I take out my earphones and quickly put them on. I don’t want to hear whatever it is they have to say. I don’t care what music I’ll put on. Just something loud enough to books out those unsolicited comments. Luckily I catch my matatu without any other dramatic incidents. But while I’m giving the conductor my fare, I see him winking at me, and I choose to ignore it once again. You see, I’ve been conditioned to ignore a lot of these things. I feel helpless because, given the chance, I would report these men to the authorities. It’s a reality that we have all come to accept, and that’s part of the problem.

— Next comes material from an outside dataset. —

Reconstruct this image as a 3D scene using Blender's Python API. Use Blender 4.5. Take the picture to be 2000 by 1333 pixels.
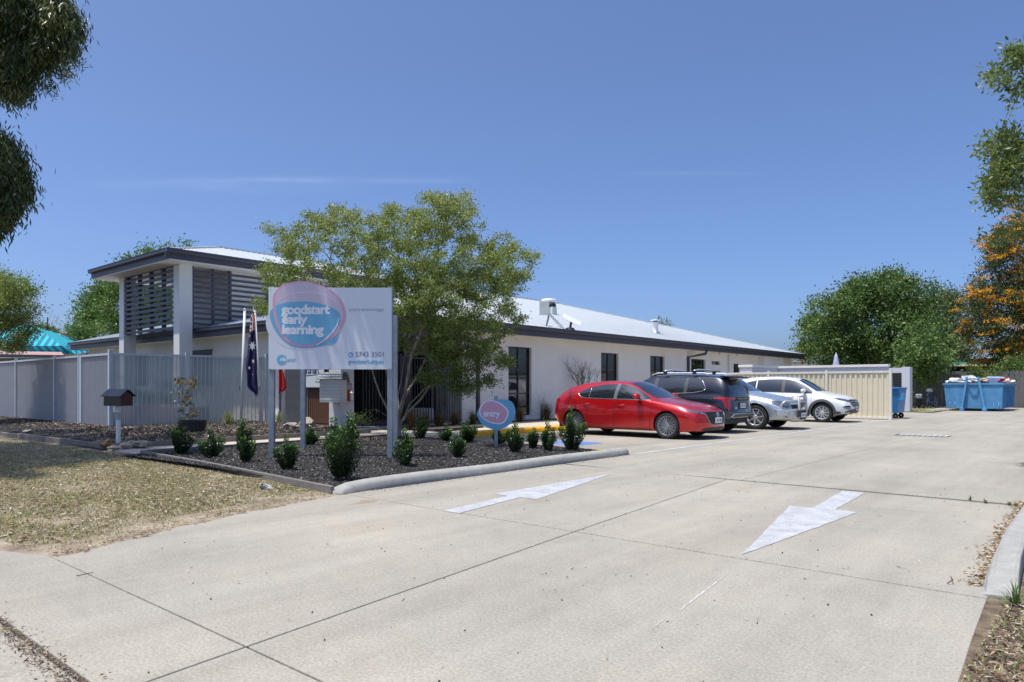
import bpy, bmesh, math, random
import numpy as np
from mathutils import Vector, Matrix, Quaternion
from mathutils.bvhtree import BVHTree

for _o in list(bpy.data.objects):
    bpy.data.objects.remove(_o)
SC = bpy.context.scene
COL = SC.collection
rng = np.random.default_rng(11)
random.seed(5)

# ---------------------------------------------------------------- camera, sky, sun, exposure
F = 1388.0; H = 1.26; HOR = 756.0
YAW = math.radians(40.6); CY, SY = math.cos(YAW), math.sin(YAW)
cam = bpy.data.cameras.new('camera'); camo = bpy.data.objects.new('camera', cam); COL.objects.link(camo)
cam.sensor_width = 36; cam.lens = 36 * F / 2000; cam.shift_y = (HOR - 666.5) / 2000
cam.clip_end = 3000; cam.clip_start = .05
camo.location = (0, 0, H); camo.rotation_euler = (math.radians(90), 0, YAW)
SC.camera = camo
TOSUN = Vector((-.10, -.27, 1)).normalized()
EL = math.asin(TOSUN.z); AZ = math.atan2(TOSUN.x, TOSUN.y)
W = bpy.data.worlds.new('World'); SC.world = W; W.use_nodes = True
nt = W.node_tree; bg = nt.nodes['Background']
sky = nt.nodes.new('ShaderNodeTexSky'); sky.sky_type = 'NISHITA'; sky.sun_disc = False
sky.sun_elevation = EL; sky.sun_rotation = AZ; sky.air_density = .62; sky.dust_density = 2.7; sky.ozone_density = 10
_n = nt.nodes.new; _l = nt.links.new
_tc = _n('ShaderNodeTexCoord'); _mp = _n('ShaderNodeMapping'); _mp.inputs['Rotation'].default_value = (0, 0, -YAW); _l(_tc.outputs['Generated'], _mp.inputs[0]); _sx = _n('ShaderNodeSeparateXYZ'); _l(_mp.outputs[0], _sx.inputs[0])
def _m(op, a, b=None, c=None):
    x = _n('ShaderNodeMath'); x.operation = op
    for i, v in enumerate((a, b, c)):
        if v is None: continue
        if isinstance(v, (int, float)): x.inputs[i].default_value = v
        else: _l(v, x.inputs[i])
    return x.outputs[0]
_cy = _m('MAXIMUM', _sx.outputs[1], .05); _p = _m('DIVIDE', _sx.outputs[0], _cy); _q = _m('DIVIDE', _sx.outputs[2], _cy)
_cb = _n('ShaderNodeCombineXYZ'); _l(_m('MULTIPLY', _p, 6), _cb.inputs[0]); _l(_m('MULTIPLY', _q, 60), _cb.inputs[1]); _nz = _n('ShaderNodeTexNoise'); _nz.inputs['Scale'].default_value = 1.3; _nz.inputs['Detail'].default_value = 6; _l(_cb.outputs[0], _nz.inputs[0])
_w = None
for _q0, _sg, _p0, _p1, _am in ((.291, .0050, -.50, -.04, .05), (.300, .0028, .15, .36, .028), (.282, .009, -.62, -.20, .04)):
    _t = _m('DIVIDE', _m('SUBTRACT', _q, _q0), _sg); _g = _m('POWER', 2.718, _m('MULTIPLY', _m('MULTIPLY', _t, _t), -1)); _u = _m('DIVIDE', _m('SUBTRACT', _p, (_p0 + _p1) / 2), (_p1 - _p0) / 2); _e = _m('MAXIMUM', _m('SUBTRACT', 1, _m('MULTIPLY', _u, _u)), 0)
    _g = _m('MULTIPLY', _m('MULTIPLY', _g, _e), _m('MULTIPLY', _m('POWER', _m('MULTIPLY', _nz.outputs[0], 1.9), 3), _am)); _w = _g if _w is None else _m('ADD', _w, _g)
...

Once I’m done running errands in Town, I head to the office. This place is both a blessing and a curse for me. A blessing, because I have learnt so much and even improved my C.V tremendously. A curse, because it seems as though in my career development as a woman, I have to go through the most. When I first got here, I heard all sorts of rumours about me. Some people said that I had slept with the boss to get to this position, and almost every month I would hear a new rumour about how I slept with someone else.

In my time here, again, I have been harassed several times. I can count about ten men who have blatantly asked me to sleep with them. Once even, one of the guys inappropriately caressed my breasts. I didn’t realise it until much later, and when I did, I never spoke to him again. You see, while I might have wanted to report him, a friend of mine warned me that it would tarnish my name among my fellow employees and that I would make him get fired yet he had a whole family to take care of.

I can’t wear a dress to the office either. When I first started working here I would, but after a few months down the line, I vowed to stop. Why? They made me feel vulnerable. Everyone would notice me. I felt as though I was accessible, and that it was easier for a man to get to my private parts. But when they ask why I don’t wear dresses, I smile innocently and change the topic.

I’m finally done with work, and at 4 pm, Johnson, the guy who asked me out on a date, calls. He says that he’s waiting outside the gate. I start to panic. Some part of me isn’t comfortable being in his car. I don’t know him that way. The only reason I said yes to him was that he’s a friend of a friend, and so I hope that at least that will make him act right.

At the end of the date he offers to drop me at home, and I completely refuse. I don’t want him to know where I live. Maybe I have trust issues with men, but you can’t blame me. Prevention is better than cure. So I decide to order an Uber. It makes no sense that I should be comfortable in a stranger’s car, but that’s just how it is. Even though he is offended, I stick to my word. I’m taking an Uber home.

The Uber arrives five minutes later, and I instinctively check that the child lock is off. I seat on the back left seat so that if the driver tries anything, at least I can see him and act as fast as I possibly can. As I walk through the gate of my estate, the watchman stares at me suspiciously.

“Leo huwezi kunisalimia madam? Ama ni kwa sababu umetoka kwa gari? Na vile uko smart madam…” He asks, and again, I ignore and walk right past him.

I get into the house and breathe a sigh of relief.

“Thank you, for arriving here safely,” I say to myself.